Here, I saw, was the other side of Treadwell’s world: the Disney-esque demi paradise of  half ton cuddle grizzlies named Mr. Chocolate, Sergeant Brown, and Aunt Melissa.  This was a world where Treadwell eventually became so thoroughly embedded in the lives of bears that busily foraging females would park their vulnerable young near him when the best feeding sites lay close to the territories of the big males always dangerous to cubs.  

Then, when those titans encroached upon each other and launched their gargantuan, galloping battles, ripping chunks of fur and flesh from each others’ shoulders and haunches, somehow Tim managed to be there too, scrambling alongside the flow of battle so close that his little hand held camera caught the finest ringside footage ever shot of those sometimes mortal Brobdignagian struggles.

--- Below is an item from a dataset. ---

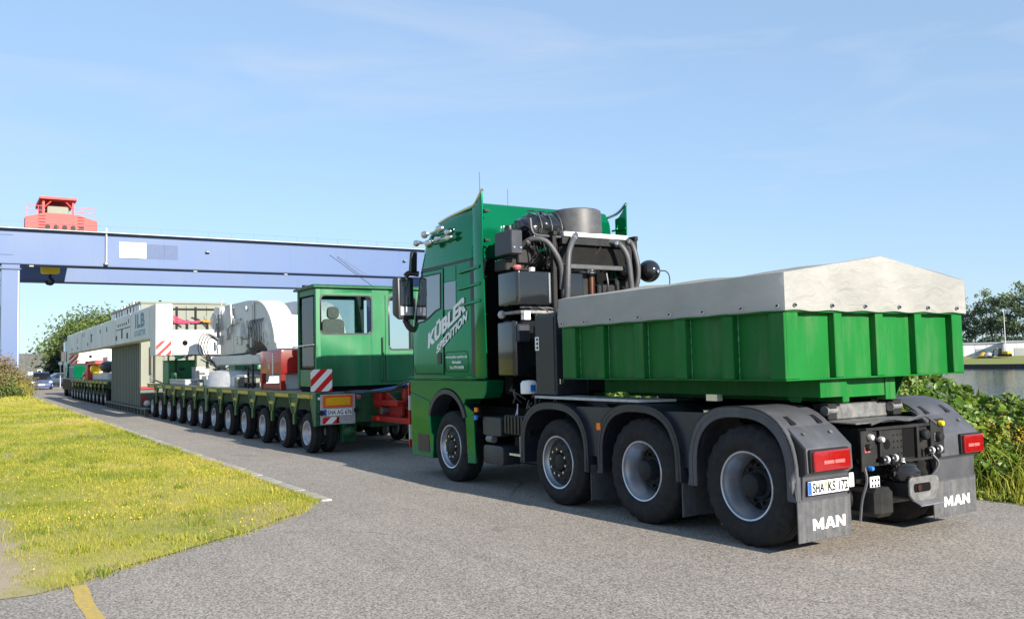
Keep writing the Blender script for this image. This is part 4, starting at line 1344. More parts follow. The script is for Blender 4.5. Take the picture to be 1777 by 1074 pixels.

Staying alive in those circumstances required a hyper-developed ability to read bear moods, which Treadwell, by hair’s breadth trial and error, eventually acquired, although what fueled him to go this far – farther than any other man in historical time – was his vast, often irrational goodwill toward his ferocious neighbors.  Yet Treadwell was never the blindly fortuitous idiot savant.  He knew the danger.  Knew that in his love for bears he was an elf, a sprite among them; a fragile Peter Pan held aloft largely on the tenuous wings of the great beasts’ innate forbearance

In this, Treadwell knew his role, which in spite of his frequent terror was of necessity always one of bold posturing.  “I am Samurai,” he wrote in one of his last journal entries.  “If I show weakness, my friends will kill me; the smell of death is on my fingers.”

This was the strangely interdependent world of man and primal carnivore whose images -- back in the world of men – year after year won Treadwell prizes at the Telluride Film Festival.  Yet this was also a cosm that meant far more to him than any mere gateway to recognition.  It was a world in which, after a decade of effort to get as close to bears as any human being could, somewhere in the course of stretching those limits of mind and body Tim Treadwell actually found his ursine soul mate.  She was pale-furred young Downy bear, the female cub with whom he forged an intense, years-long bond of understanding.  Maybe, during their long, face-to-face communions, even a sort of spiritual intra-species union.  For Downy, Tim finally came to feel a love almost as though for a daughter, and it was to return to look again for her, after she had vanished near summer’s end, that Tim and Amy returned, much too late in the year, to Katmai’s Kaflia Lakes.  It was always dangerous there – a place Treadwell had termed the Grizzly Maze – and though Downy should have been there, fishing for the last salmon of the year, what Tim and Amy found instead was the aged, hyperphasia-hungry, desperate late–season bear who broke the rules, ripped down Treadwell’s Samurai mask of strength, and tore them both to bits.

Only now, seeing how he -- and no one else, ever, was able to live -- only now was it possible for Treadwell’s life among the Katmai grizzlies to make sense.